A Brighter Future for Renewables?

Phil Foster, MD at Love Energy Savings, comments on new DECC Energy Trend statistics, offshore wind investment and the upcoming COP21 Conference.

With only a month to go until the annual Conference of the Parties to the United Nations Framework Convention on Climate Change (COP21/CMP11), the topic of renewable energy sources is hotter than ever.

New DECC statistics released today (29th October) have shown that the development of renewables is going from strength to strength, despite government subsidy cuts threatening to harm the sector earlier this year. Wind power generation has increased by 49%  over the last year, due to increased capacity and higher wind speeds, while renewable production overall  has experienced 43% growth, mainly due to the growth of biomass and hydro power sources.

What does this mean for businesses?

For businesses across the UK, increased renewable energy generation could result in lower energy bills, but this will only occur once these clean energy sources are operating at full capacity.

In the meantime, ambitious climate change targets will be putting additional pressures on the UK Government to invest in green energy, possibly resulting in short-term cost increases.

Having said that, the government’s subsidy cutbacks don’t seem to be having an adverse effect on the amount of money being invested into the development of renewable energy technology in the UK just yet.

Renewable Energy Finance: Powering The Future

Renewable Energy Finance: Powering The Future

DONG energy, a Danish energy company, has recently announced that it will be increasing its investment in the Cumbria-based Walney Offshore Wind Farm, creating more local jobs while also benefitting the local manufacturing and engineering businesses that will be charged with supplying the new turbine blades, foundations and cable installations.

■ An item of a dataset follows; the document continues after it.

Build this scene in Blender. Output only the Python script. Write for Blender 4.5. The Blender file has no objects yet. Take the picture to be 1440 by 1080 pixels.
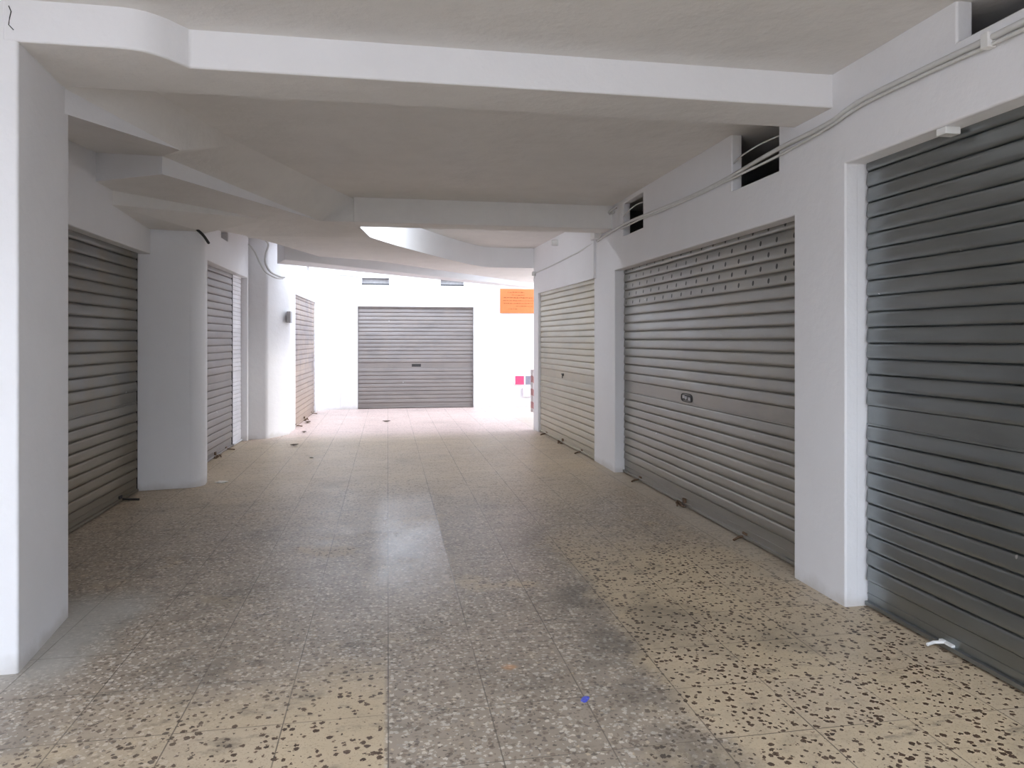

The Walney expansion will see clean energy being delivered to 460,000 UK homes, according to Samuel Leupold, executive Vice President at DONG Energy, which will bring the UK one step closer to the low-carbon societies envisioned by COP21.

Whatever the future holds for renewables, it is down to businesses, large and small, to voluntarily begin putting mechanisms in place to champion energy efficiency and reduce energy use, before they are forced.

There are easy, quick fixes that businesses can implement that will help reduce their bills such as those outlined in a recent blog post produced by business energy experts Love Energy Savings. A conscious effort now will make it easier to adapt as those 2020 targets loom.